Untuk itu, sejalan dengan perubahan kurikulum, UN mestinya bukan lagi menjadi pilihan pemerintah untuk melakukan evaluasi pendidikan bagi para siswa di tiap jenjang. Pemerintah harus mulai mempersiapkan formulasi baru untuk alat evaluasi siswa menyesuaikan dengan metode pembelajaran pada kurikulum baru.
Antara.com | Jumat, 14 Desember 2012 |


UN Bisa Berubah
Mendikbud Mohammad Nuh menegaskan bahwa ujian nasional (UN) akan bisa berubah bila Kurikulum 2013 sudah benar-benar diterapkan.
“Tahun ini (2013), UN masih tetap, karena perubahan kurikulum masih Juni 2013, sedangkan UN akan dilaksanakan pada April-Mei 2013,” katanya dalam Sosialisasi Kurikulum 2013 di Bangkalan, Senin (31/12).
Mohammad Nuh mengemukakan, proses dan output dalam Kurikulum 2013 itu sama-sama penting.
“Karena itu, proses dan output harus dikombinasikan, sehingga UN ke depan akan bisa berubah, tapi perubahan itu bukan sekarang, sebab Kurikulum 2013 masih tahap uji publik,” katanya.
Menurut dia, perubahan Kurikulum 2013 itu tidak dilandasi kepentingan politik sama sekali, melainkan murni dengan landasan akademik, karena itu pihaknya melakukan uji publik Kurikulum 2013.
“Kalau pertimbangan politik mungkin perubahan itu bisa batal, karena kami menghadapi stigma masyarakat yang seakan-akan membenarkan bahwa ganti menteri itu ganti kurikulum,” katanya.

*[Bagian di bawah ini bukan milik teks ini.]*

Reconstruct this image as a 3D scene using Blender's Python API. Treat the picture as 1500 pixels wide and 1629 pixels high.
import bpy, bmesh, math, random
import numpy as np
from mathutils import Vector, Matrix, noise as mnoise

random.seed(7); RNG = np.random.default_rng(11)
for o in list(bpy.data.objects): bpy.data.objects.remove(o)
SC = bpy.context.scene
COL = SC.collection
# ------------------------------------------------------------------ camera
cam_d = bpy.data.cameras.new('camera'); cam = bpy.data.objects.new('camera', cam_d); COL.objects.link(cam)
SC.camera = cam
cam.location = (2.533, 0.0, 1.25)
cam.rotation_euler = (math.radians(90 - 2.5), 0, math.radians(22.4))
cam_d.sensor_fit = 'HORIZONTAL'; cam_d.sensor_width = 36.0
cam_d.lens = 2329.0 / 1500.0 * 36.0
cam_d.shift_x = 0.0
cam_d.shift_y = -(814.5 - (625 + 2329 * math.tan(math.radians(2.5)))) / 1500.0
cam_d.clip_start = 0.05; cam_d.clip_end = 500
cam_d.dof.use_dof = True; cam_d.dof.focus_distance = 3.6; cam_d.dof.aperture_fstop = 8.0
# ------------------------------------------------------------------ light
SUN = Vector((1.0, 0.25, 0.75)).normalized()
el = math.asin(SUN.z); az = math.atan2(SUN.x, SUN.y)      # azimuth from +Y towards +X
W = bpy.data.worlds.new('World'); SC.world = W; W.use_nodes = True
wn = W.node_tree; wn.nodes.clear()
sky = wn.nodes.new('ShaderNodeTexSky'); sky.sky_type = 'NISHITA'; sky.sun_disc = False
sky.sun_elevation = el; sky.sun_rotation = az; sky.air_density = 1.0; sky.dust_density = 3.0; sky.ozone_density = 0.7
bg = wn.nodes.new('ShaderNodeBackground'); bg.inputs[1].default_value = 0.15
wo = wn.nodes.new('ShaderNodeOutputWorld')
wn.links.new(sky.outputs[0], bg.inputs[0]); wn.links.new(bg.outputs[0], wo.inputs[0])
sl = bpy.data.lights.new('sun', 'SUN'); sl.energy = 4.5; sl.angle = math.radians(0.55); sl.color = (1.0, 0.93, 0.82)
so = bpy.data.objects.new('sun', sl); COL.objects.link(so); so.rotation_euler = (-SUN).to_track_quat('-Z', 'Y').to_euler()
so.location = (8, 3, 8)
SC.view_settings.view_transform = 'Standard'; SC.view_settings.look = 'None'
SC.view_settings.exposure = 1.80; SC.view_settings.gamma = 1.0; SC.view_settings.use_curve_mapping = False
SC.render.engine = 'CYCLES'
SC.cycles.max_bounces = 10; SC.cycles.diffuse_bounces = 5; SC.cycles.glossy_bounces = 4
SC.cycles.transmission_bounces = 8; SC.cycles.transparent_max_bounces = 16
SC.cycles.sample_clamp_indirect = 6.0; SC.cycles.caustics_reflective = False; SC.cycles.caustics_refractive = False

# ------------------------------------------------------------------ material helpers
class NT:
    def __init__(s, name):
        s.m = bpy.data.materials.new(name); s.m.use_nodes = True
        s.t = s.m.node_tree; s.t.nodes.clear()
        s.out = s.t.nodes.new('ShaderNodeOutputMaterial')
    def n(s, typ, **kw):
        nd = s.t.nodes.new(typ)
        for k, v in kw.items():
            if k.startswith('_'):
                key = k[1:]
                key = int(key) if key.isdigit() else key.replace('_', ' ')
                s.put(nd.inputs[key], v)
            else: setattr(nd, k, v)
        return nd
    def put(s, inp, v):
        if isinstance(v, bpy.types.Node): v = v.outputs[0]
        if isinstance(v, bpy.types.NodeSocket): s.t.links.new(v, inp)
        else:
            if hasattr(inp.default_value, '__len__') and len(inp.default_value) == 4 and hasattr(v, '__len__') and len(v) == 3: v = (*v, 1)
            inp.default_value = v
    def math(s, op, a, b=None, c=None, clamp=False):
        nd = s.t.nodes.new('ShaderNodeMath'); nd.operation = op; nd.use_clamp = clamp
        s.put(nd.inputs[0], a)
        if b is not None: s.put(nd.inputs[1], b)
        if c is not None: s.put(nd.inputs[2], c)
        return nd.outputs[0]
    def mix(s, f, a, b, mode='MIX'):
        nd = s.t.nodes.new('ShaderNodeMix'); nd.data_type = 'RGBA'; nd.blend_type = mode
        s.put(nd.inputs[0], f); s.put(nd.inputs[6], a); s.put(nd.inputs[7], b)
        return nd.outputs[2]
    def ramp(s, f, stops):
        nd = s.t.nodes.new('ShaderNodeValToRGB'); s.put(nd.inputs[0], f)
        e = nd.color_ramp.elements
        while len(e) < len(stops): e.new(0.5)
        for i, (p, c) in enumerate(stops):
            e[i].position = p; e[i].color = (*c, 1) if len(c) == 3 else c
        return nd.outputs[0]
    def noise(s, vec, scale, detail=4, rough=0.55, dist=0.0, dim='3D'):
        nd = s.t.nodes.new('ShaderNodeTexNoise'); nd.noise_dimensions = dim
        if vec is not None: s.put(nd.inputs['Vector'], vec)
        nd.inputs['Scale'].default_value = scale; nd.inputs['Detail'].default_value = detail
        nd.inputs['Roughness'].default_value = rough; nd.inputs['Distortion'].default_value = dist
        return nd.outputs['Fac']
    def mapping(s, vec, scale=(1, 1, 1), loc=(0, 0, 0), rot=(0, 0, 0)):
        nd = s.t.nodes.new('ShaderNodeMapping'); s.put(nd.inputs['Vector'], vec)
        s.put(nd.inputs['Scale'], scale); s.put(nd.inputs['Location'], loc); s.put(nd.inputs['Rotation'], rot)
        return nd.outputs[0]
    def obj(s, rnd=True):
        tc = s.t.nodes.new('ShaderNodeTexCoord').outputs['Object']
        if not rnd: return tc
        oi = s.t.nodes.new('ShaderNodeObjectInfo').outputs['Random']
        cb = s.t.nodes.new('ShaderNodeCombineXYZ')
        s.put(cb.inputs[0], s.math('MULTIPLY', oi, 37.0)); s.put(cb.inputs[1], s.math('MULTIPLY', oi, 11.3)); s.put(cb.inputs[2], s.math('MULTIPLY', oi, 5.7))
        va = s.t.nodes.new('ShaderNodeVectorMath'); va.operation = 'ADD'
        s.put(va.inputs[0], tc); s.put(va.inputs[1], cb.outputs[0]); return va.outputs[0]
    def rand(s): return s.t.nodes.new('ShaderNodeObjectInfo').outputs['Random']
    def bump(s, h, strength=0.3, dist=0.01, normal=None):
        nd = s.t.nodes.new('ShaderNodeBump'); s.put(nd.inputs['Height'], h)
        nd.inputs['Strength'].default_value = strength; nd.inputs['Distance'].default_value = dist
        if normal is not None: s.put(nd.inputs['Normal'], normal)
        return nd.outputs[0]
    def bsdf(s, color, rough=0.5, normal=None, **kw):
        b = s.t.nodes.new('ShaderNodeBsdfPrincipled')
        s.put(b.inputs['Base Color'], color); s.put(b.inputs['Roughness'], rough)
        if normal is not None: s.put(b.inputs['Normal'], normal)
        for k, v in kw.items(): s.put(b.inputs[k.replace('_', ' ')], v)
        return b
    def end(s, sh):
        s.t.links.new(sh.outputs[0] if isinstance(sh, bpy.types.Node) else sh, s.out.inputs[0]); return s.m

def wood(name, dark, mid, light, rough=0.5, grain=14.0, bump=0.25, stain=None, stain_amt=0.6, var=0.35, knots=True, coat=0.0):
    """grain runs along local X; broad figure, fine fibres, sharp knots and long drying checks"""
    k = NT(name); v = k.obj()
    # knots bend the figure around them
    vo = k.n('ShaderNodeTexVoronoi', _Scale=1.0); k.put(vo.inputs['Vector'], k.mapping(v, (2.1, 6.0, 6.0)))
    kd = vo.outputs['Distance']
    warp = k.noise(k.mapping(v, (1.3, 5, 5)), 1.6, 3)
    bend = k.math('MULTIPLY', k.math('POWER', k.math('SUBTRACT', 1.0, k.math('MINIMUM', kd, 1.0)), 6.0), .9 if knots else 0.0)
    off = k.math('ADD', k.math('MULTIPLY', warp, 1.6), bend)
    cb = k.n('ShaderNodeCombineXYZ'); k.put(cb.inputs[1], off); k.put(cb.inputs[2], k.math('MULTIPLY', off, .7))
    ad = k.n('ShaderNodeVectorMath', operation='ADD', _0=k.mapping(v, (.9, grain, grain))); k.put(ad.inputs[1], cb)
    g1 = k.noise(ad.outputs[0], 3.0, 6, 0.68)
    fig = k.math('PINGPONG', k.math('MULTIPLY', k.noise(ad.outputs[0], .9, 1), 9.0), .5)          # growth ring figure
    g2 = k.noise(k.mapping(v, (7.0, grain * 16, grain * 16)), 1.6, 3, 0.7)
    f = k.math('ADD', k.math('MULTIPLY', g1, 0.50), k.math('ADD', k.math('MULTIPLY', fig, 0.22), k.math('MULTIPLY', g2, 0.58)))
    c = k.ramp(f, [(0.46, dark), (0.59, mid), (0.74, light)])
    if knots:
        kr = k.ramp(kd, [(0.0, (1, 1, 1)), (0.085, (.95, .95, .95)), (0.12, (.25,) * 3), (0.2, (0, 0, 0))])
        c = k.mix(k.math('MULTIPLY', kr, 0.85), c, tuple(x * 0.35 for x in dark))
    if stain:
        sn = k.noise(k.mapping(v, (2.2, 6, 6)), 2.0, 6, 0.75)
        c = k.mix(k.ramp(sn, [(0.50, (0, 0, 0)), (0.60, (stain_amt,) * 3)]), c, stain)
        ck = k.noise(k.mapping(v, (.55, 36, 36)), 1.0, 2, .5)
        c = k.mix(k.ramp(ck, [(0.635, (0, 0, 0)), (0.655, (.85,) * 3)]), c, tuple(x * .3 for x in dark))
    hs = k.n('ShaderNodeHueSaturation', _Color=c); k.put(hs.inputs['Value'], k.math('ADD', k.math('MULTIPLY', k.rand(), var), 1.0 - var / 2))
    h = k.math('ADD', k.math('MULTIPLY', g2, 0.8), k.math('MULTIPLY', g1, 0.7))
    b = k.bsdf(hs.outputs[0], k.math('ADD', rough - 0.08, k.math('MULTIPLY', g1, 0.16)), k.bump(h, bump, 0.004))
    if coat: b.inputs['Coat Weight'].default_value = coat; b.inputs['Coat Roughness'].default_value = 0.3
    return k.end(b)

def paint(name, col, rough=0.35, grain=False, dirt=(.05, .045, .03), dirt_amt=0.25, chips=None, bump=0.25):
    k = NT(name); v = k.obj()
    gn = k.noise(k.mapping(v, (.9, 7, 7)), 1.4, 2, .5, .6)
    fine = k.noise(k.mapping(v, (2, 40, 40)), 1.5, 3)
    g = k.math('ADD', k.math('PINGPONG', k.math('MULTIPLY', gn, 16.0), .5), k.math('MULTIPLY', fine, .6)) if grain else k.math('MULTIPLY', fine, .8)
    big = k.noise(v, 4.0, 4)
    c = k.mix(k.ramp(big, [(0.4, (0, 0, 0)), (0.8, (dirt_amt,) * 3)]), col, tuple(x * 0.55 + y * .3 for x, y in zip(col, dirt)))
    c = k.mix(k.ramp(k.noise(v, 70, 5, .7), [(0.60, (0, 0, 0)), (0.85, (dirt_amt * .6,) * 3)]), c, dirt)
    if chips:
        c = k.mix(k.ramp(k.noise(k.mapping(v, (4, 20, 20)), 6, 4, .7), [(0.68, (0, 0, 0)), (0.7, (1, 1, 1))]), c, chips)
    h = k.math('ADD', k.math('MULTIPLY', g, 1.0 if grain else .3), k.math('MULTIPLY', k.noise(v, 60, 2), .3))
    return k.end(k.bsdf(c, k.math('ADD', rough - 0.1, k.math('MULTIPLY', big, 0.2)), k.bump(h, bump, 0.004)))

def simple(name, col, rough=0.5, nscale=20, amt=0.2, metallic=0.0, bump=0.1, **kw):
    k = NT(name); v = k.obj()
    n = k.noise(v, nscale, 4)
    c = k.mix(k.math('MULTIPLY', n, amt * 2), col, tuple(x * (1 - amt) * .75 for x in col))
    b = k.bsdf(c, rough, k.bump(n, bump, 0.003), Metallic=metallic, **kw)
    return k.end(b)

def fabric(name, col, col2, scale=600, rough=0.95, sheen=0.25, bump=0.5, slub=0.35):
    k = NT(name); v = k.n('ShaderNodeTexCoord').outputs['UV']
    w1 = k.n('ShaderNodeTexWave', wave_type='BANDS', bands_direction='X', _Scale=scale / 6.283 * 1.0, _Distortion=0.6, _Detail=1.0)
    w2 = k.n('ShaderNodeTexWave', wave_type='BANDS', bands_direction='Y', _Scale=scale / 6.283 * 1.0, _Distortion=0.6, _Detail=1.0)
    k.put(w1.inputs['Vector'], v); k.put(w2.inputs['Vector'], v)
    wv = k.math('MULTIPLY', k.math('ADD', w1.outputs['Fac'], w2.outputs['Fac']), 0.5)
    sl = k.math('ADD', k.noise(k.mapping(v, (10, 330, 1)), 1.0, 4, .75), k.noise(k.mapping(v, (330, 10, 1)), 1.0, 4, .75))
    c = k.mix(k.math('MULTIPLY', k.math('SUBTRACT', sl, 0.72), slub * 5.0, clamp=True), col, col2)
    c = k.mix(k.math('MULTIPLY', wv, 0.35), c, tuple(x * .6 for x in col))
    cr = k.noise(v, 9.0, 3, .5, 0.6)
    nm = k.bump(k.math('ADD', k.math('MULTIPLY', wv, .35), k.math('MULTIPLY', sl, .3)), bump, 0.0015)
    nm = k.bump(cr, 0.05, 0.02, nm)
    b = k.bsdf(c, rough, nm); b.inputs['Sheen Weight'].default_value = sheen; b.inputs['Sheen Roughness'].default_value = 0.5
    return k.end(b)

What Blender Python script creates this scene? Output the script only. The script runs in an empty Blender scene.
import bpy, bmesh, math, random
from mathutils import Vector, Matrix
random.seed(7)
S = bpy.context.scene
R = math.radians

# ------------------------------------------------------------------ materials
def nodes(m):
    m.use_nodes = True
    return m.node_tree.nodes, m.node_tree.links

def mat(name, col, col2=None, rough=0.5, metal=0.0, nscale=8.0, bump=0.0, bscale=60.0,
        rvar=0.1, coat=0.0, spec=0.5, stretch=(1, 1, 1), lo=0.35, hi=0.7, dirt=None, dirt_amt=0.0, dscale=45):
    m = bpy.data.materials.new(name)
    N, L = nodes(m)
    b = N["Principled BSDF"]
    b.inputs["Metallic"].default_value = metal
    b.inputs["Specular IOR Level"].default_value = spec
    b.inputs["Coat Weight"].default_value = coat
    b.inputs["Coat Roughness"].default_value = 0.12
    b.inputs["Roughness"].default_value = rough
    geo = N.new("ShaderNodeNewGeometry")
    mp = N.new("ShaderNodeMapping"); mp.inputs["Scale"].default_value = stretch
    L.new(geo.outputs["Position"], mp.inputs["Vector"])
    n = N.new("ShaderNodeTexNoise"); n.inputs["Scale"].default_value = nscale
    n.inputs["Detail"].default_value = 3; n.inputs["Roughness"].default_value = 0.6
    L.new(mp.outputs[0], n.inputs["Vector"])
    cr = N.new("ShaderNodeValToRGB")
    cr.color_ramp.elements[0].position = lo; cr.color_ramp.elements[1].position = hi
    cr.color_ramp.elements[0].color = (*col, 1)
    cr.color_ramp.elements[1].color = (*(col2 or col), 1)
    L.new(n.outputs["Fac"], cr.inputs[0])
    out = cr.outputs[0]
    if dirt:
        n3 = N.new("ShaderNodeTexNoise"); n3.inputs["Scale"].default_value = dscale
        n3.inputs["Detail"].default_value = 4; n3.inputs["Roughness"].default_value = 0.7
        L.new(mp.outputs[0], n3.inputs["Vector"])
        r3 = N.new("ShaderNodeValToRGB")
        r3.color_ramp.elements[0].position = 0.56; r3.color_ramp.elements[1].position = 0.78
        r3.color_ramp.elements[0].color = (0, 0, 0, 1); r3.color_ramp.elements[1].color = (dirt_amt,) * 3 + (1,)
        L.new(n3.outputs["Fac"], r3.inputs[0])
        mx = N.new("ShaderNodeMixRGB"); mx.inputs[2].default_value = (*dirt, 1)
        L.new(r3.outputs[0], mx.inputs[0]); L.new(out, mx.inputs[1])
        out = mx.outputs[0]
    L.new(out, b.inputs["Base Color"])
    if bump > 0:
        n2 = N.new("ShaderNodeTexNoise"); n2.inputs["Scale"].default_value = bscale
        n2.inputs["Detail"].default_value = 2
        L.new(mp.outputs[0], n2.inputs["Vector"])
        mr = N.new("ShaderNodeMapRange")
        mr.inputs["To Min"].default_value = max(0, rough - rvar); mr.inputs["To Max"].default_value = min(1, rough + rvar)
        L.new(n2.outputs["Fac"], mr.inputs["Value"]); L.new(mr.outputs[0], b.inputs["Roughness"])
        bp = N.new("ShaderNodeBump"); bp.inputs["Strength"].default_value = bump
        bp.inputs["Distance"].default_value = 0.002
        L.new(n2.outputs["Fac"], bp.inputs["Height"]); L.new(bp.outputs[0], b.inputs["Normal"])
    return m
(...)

Namun, pihaknya mengambil risiko dengan mempertimbangkan kepentingan riil untuk masa depan generasi muda yang lebih baik yakni pintar tapi benar atau benar tapi pintar.
“Jadi, perubahan kurikulum itu untuk menyikapi perubahan zaman yang kelak akan mengutamakan kompetensi, namun kompetensi itu kami sinergikan dengan nilai-nilai karakter,” katanya.
Ia menjelaskan kompetensi masa depan itu mencakup tiga bidang yakni sikap, ketrampilan, dan pengetahuan.
“Perubahan sikap itu ditentukan pendidikan karakter, sedangkan perubahan ketrampilan dan pengetahuan itu ditentukan inovasi. Cara untuk mendidik siswa yang memiliki inovasi adalah mengembangkan kreatifitas,” katanya.
Untuk mengembangkan kreatifitas, katanya, bisa dilakukan dengan lima tahapan yakni observasi (pengamatan), bertanya, berpikir (nalar), eksperimen, dan menyampaikan (presentasi tertulis atau lisan).
“Jadi, saya tidak mempertimbangkan jabatan, tapi saya mempertimbangkan masa depan. Saya akan mendorong kompetensi itu agar generasi muda sekarang dapat membeli masa depan dengan ’harga’ sekarang,” katanya.